Der Grünen-Co-Parteichef Omid Nouripour kritisierte im Gegenzug die Union: "Was für ein Schmierentheater der Union. Es geht ganz offensichtlich nicht um die Sache, nicht um tatsächliche Sorgen, sondern schlicht um Überschriften, Lautstärke und Profilierung", sagte Nouripour t-online. Mit Verantwortung habe das "nichts zu tun". Die Union habe überdeutlich gezeigt, dass sie zu einer gemeinsamen Lösung nicht in der Lage sei. Für die Bundesregierung gelte dagegen weiterhin, dass man "tragfähige, wirksame und europarechtskonforme Antworten" geben wolle.

Schweitzer: Keine "Kanzlerqualität" bei Merz

Auch der Ministerpräsident von Rheinland-Pfalz, Alexander Schweitzer (SPD), kritisierte Merz für den Abbruch der Gespräche scharf. "Das ist reines Parteidenken, das hat offensichtlich keine Kanzlerqualität", sagte Schweitzer.

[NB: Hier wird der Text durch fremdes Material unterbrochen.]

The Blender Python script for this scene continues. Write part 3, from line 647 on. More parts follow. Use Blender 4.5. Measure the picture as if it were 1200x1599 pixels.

Der SPD-Mann warf der Union und Merz zudem fehlendes Verantwortungsgefühl vor: Deutschland habe mit den anlassbezogenen Kontrollen an den Grenzen zu Tschechien, Polen, Österreich und der Schweiz seit Oktober 30.000 Geflüchtete, die keinen Bleibegrund gehabt hätten, zurückgewiesen. "Ich bin offengestanden entsetzt über so wenig Verantwortungsgefühl bei der Union."

SPD-Generalsekretär Kevin Kühnert sagte der Deutschen Presse-Agentur: "Friedrich Merz hat sich heute für die Methode Wagenknecht entschieden: Harte Worte, aber kein Mut zur Verantwortung. Dem staatspolitischen Selbstverständnis der CDU wird das nicht gerecht." Offenkundig sei die Angst vor dem innerparteilichen Gesichtsverlust größer gewesen als der unbedingte Wille zur staatspolitischen Verantwortung.

FDP: "Vollkommen unverständlich"

FDP-Chef Christian Lindner versuchte offenbar zu schlichten und schlug ein Spitzentreffen der Ampel und ihres Kanzlers mit Merz vor. "Die Absage der Union an den Asylgipfel darf nicht das letzte Wort sein", schrieb der Bundesfinanzminister am Dienstagabend auf der Plattform X. Merz sollte mit Scholz, Wirtschaftsminister Robert Habeck (Grüne) und ihm selbst persönlich Verhandlungen führen. "Wir werden gemeinsam das Problem lösen", ergänzte Lindner. Deutschland benötige Kontrolle und Konsequenz bei der Migration.

FDP-Generalsekretär Bijan Djir-Sarai kritisierte das Verhalten der Union. "Es ist vollkommen unverständlich, dass die Union die Verhandlungen verlassen hat. Schließlich wurde ihr angeboten, dass ihre Vorschläge zur Zurückweisung von Asylbewerbern eins zu eins umgesetzt werden", sagte Djir-Sarai in Berlin.

Es gebe "keinen objektiven Grund, die Gespräch zu beenden", sagte er. Und: "Die FDP ist auch weiterhin bereit, das von der CDU geforderte Modell umzusetzen. Wir sind bereit, diesen Weg mit der Union gemeinsam zu gehen – trotz rechtlicher Bedenken. Das sollte dann aber auch in gemeinsamer Verantwortung erfolgen."

Er forderte die Union auf, staatspolitischer Verantwortung gerecht zu werden und an den Verhandlungstisch zurückzukehren. Unionsfraktionschef Friedrich Merz mahnte er, "in so einer heiklen Lage nicht parteitaktisches Agieren vor staatspolitische Verantwortung zu stellen".